WHAT TO PRODUCE
Transcribe the material in full. Nothing should differ except that the pictures are left out.

COLLECTED DATA
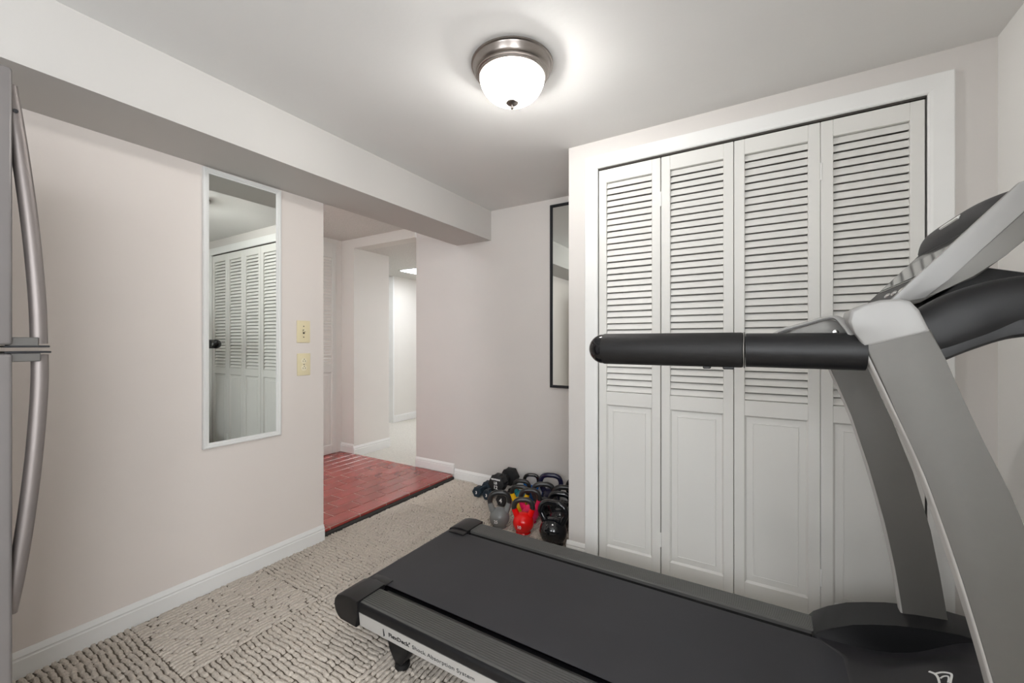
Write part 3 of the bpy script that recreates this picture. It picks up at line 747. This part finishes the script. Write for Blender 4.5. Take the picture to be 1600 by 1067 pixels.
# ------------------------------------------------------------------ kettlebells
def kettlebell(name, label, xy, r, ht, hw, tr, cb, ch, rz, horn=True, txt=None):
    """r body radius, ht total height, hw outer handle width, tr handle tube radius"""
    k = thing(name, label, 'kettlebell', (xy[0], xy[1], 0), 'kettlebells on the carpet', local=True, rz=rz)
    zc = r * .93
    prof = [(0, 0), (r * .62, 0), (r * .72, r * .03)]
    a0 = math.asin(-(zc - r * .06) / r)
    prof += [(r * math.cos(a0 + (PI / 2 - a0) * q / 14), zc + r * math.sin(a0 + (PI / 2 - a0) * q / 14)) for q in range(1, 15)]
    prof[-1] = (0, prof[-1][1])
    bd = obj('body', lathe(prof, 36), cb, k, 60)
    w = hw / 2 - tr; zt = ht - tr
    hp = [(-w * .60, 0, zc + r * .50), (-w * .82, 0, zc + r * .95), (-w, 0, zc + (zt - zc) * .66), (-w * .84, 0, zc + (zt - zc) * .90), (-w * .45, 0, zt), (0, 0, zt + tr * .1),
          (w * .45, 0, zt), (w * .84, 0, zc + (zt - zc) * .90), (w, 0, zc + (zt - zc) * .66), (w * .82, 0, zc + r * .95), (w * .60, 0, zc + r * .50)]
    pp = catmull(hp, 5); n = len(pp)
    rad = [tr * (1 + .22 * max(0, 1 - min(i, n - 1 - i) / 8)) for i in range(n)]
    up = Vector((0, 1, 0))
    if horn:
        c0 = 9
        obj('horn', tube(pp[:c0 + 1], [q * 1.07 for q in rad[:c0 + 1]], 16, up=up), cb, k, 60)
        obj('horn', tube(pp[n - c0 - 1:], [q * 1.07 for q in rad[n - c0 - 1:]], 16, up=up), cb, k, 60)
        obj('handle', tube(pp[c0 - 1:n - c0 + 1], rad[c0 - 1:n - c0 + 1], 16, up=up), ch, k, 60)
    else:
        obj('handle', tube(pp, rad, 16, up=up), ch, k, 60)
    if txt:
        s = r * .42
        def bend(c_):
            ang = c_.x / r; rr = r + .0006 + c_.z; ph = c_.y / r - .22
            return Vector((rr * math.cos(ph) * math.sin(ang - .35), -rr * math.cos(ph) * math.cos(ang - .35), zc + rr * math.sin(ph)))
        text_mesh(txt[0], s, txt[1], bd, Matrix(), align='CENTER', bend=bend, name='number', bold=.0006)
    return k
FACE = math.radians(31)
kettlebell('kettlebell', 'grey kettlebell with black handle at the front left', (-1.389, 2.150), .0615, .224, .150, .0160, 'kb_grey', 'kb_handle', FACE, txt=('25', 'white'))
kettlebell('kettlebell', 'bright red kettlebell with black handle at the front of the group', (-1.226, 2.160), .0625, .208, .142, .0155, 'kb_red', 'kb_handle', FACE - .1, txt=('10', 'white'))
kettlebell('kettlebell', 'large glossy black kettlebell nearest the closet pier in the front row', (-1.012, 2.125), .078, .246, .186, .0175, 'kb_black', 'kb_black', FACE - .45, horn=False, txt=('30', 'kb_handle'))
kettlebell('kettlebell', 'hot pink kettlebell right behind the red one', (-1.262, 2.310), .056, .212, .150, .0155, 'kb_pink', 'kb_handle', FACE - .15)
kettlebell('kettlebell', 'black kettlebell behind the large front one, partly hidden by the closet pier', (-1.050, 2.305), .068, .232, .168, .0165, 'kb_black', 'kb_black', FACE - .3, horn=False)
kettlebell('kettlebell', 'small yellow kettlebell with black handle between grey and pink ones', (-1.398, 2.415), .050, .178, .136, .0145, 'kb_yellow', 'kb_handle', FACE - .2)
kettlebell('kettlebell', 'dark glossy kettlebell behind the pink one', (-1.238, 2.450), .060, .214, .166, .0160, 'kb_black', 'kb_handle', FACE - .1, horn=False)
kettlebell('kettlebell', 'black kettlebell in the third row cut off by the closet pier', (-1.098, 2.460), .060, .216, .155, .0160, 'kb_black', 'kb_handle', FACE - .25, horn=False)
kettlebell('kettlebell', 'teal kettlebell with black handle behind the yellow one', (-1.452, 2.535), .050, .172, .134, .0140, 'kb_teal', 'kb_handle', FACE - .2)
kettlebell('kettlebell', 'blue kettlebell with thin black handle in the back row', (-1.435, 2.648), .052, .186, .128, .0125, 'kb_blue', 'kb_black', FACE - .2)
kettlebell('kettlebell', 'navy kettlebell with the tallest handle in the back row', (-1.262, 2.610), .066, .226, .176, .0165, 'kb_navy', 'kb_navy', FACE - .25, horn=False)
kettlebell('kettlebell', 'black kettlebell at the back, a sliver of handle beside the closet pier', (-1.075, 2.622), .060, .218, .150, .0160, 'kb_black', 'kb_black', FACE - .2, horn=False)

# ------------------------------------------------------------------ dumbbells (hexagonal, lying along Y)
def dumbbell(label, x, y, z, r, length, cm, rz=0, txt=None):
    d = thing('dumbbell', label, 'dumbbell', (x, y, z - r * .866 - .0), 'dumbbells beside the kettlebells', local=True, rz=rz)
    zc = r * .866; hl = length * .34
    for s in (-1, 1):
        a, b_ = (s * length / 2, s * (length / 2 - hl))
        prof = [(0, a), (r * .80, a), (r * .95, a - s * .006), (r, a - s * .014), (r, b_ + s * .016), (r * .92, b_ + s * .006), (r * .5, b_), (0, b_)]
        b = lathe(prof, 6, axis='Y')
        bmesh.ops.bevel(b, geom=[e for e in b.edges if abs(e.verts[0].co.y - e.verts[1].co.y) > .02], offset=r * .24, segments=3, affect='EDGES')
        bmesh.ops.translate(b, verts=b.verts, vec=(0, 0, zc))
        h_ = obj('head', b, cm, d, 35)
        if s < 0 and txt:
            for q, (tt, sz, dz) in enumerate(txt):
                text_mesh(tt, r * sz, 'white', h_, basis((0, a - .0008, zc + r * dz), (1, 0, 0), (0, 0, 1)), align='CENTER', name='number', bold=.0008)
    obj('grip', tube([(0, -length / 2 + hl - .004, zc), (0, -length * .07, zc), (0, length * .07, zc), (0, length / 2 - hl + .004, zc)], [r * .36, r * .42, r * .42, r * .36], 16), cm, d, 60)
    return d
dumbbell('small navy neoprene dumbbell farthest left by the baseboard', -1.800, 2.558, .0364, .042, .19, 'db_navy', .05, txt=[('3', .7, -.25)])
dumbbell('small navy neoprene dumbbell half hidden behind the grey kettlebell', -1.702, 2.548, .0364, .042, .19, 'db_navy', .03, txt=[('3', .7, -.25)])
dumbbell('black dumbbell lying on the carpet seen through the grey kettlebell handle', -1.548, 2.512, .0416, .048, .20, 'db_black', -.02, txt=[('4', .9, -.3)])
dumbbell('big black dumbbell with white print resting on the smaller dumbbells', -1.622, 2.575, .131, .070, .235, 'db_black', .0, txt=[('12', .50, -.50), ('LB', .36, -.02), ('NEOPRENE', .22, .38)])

RESULT OF THE TASK
Write part 3 of the bpy script that recreates this picture. It picks up at line 747. This part finishes the script. Write for Blender 4.5. Take the picture to be 1600 by 1067 pixels.
# ------------------------------------------------------------------ kettlebells
def kettlebell(name, label, xy, r, ht, hw, tr, cb, ch, rz, horn=True, txt=None):
    """r body radius, ht total height, hw outer handle width, tr handle tube radius"""
    k = thing(name, label, 'kettlebell', (xy[0], xy[1], 0), 'kettlebells on the carpet', local=True, rz=rz)
    zc = r * .93
    prof = [(0, 0), (r * .62, 0), (r * .72, r * .03)]
    a0 = math.asin(-(zc - r * .06) / r)
    prof += [(r * math.cos(a0 + (PI / 2 - a0) * q / 14), zc + r * math.sin(a0 + (PI / 2 - a0) * q / 14)) for q in range(1, 15)]
    prof[-1] = (0, prof[-1][1])
    bd = obj('body', lathe(prof, 36), cb, k, 60)
    w = hw / 2 - tr; zt = ht - tr
    hp = [(-w * .60, 0, zc + r * .50), (-w * .82, 0, zc + r * .95), (-w, 0, zc + (zt - zc) * .66), (-w * .84, 0, zc + (zt - zc) * .90), (-w * .45, 0, zt), (0, 0, zt + tr * .1),
          (w * .45, 0, zt), (w * .84, 0, zc + (zt - zc) * .90), (w, 0, zc + (zt - zc) * .66), (w * .82, 0, zc + r * .95), (w * .60, 0, zc + r * .50)]
    pp = catmull(hp, 5); n = len(pp)
    rad = [tr * (1 + .22 * max(0, 1 - min(i, n - 1 - i) / 8)) for i in range(n)]
    up = Vector((0, 1, 0))
    if horn:
        c0 = 9
        obj('horn', tube(pp[:c0 + 1], [q * 1.07 for q in rad[:c0 + 1]], 16, up=up), cb, k, 60)
        obj('horn', tube(pp[n - c0 - 1:], [q * 1.07 for q in rad[n - c0 - 1:]], 16, up=up), cb, k, 60)
        obj('handle', tube(pp[c0 - 1:n - c0 + 1], rad[c0 - 1:n - c0 + 1], 16, up=up), ch, k, 60)
    else:
        obj('handle', tube(pp, rad, 16, up=up), ch, k, 60)
    if txt:
        s = r * .42
        def bend(c_):
            ang = c_.x / r; rr = r + .0006 + c_.z; ph = c_.y / r - .22
            return Vector((rr * math.cos(ph) * math.sin(ang - .35), -rr * math.cos(ph) * math.cos(ang - .35), zc + rr * math.sin(ph)))
        text_mesh(txt[0], s, txt[1], bd, Matrix(), align='CENTER', bend=bend, name='number', bold=.0006)
    return k
FACE = math.radians(31)
kettlebell('kettlebell', 'grey kettlebell with black handle at the front left', (-1.389, 2.150), .0615, .224, .150, .0160, 'kb_grey', 'kb_handle', FACE, txt=('25', 'white'))
kettlebell('kettlebell', 'bright red kettlebell with black handle at the front of the group', (-1.226, 2.160), .0625, .208, .142, .0155, 'kb_red', 'kb_handle', FACE - .1, txt=('10', 'white'))
kettlebell('kettlebell', 'large glossy black kettlebell nearest the closet pier in the front row', (-1.012, 2.125), .078, .246, .186, .0175, 'kb_black', 'kb_black', FACE - .45, horn=False, txt=('30', 'kb_handle'))
kettlebell('kettlebell', 'hot pink kettlebell right behind the red one', (-1.262, 2.310), .056, .212, .150, .0155, 'kb_pink', 'kb_handle', FACE - .15)
kettlebell('kettlebell', 'black kettlebell behind the large front one, partly hidden by the closet pier', (-1.050, 2.305), .068, .232, .168, .0165, 'kb_black', 'kb_black', FACE - .3, horn=False)
kettlebell('kettlebell', 'small yellow kettlebell with black handle between grey and pink ones', (-1.398, 2.415), .050, .178, .136, .0145, 'kb_yellow', 'kb_handle', FACE - .2)
kettlebell('kettlebell', 'dark glossy kettlebell behind the pink one', (-1.238, 2.450), .060, .214, .166, .0160, 'kb_black', 'kb_handle', FACE - .1, horn=False)
kettlebell('kettlebell', 'black kettlebell in the third row cut off by the closet pier', (-1.098, 2.460), .060, .216, .155, .0160, 'kb_black', 'kb_handle', FACE - .25, horn=False)
kettlebell('kettlebell', 'teal kettlebell with black handle behind the yellow one', (-1.452, 2.535), .050, .172, .134, .0140, 'kb_teal', 'kb_handle', FACE - .2)
kettlebell('kettlebell', 'blue kettlebell with thin black handle in the back row', (-1.435, 2.648), .052, .186, .128, .0125, 'kb_blue', 'kb_black', FACE - .2)
kettlebell('kettlebell', 'navy kettlebell with the tallest handle in the back row', (-1.262, 2.610), .066, .226, .176, .0165, 'kb_navy', 'kb_navy', FACE - .25, horn=False)
kettlebell('kettlebell', 'black kettlebell at the back, a sliver of handle beside the closet pier', (-1.075, 2.622), .060, .218, .150, .0160, 'kb_black', 'kb_black', FACE - .2, horn=False)

# ------------------------------------------------------------------ dumbbells (hexagonal, lying along Y)
def dumbbell(label, x, y, z, r, length, cm, rz=0, txt=None):
    d = thing('dumbbell', label, 'dumbbell', (x, y, z - r * .866 - .0), 'dumbbells beside the kettlebells', local=True, rz=rz)
    zc = r * .866; hl = length * .34
    for s in (-1, 1):
        a, b_ = (s * length / 2, s * (length / 2 - hl))
        prof = [(0, a), (r * .80, a), (r * .95, a - s * .006), (r, a - s * .014), (r, b_ + s * .016), (r * .92, b_ + s * .006), (r * .5, b_), (0, b_)]
        b = lathe(prof, 6, axis='Y')
        bmesh.ops.bevel(b, geom=[e for e in b.edges if abs(e.verts[0].co.y - e.verts[1].co.y) > .02], offset=r * .24, segments=3, affect='EDGES')
        bmesh.ops.translate(b, verts=b.verts, vec=(0, 0, zc))
        h_ = obj('head', b, cm, d, 35)
        if s < 0 and txt:
            for q, (tt, sz, dz) in enumerate(txt):
                text_mesh(tt, r * sz, 'white', h_, basis((0, a - .0008, zc + r * dz), (1, 0, 0), (0, 0, 1)), align='CENTER', name='number', bold=.0008)
    obj('grip', tube([(0, -length / 2 + hl - .004, zc), (0, -length * .07, zc), (0, length * .07, zc), (0, length / 2 - hl + .004, zc)], [r * .36, r * .42, r * .42, r * .36], 16), cm, d, 60)
    return d
dumbbell('small navy neoprene dumbbell farthest left by the baseboard', -1.800, 2.558, .0364, .042, .19, 'db_navy', .05, txt=[('3', .7, -.25)])
dumbbell('small navy neoprene dumbbell half hidden behind the grey kettlebell', -1.702, 2.548, .0364, .042, .19, 'db_navy', .03, txt=[('3', .7, -.25)])
dumbbell('black dumbbell lying on the carpet seen through the grey kettlebell handle', -1.548, 2.512, .0416, .048, .20, 'db_black', -.02, txt=[('4', .9, -.3)])
dumbbell('big black dumbbell with white print resting on the smaller dumbbells', -1.622, 2.575, .131, .070, .235, 'db_black', .0, txt=[('12', .50, -.50), ('LB', .36, -.02), ('NEOPRENE', .22, .38)])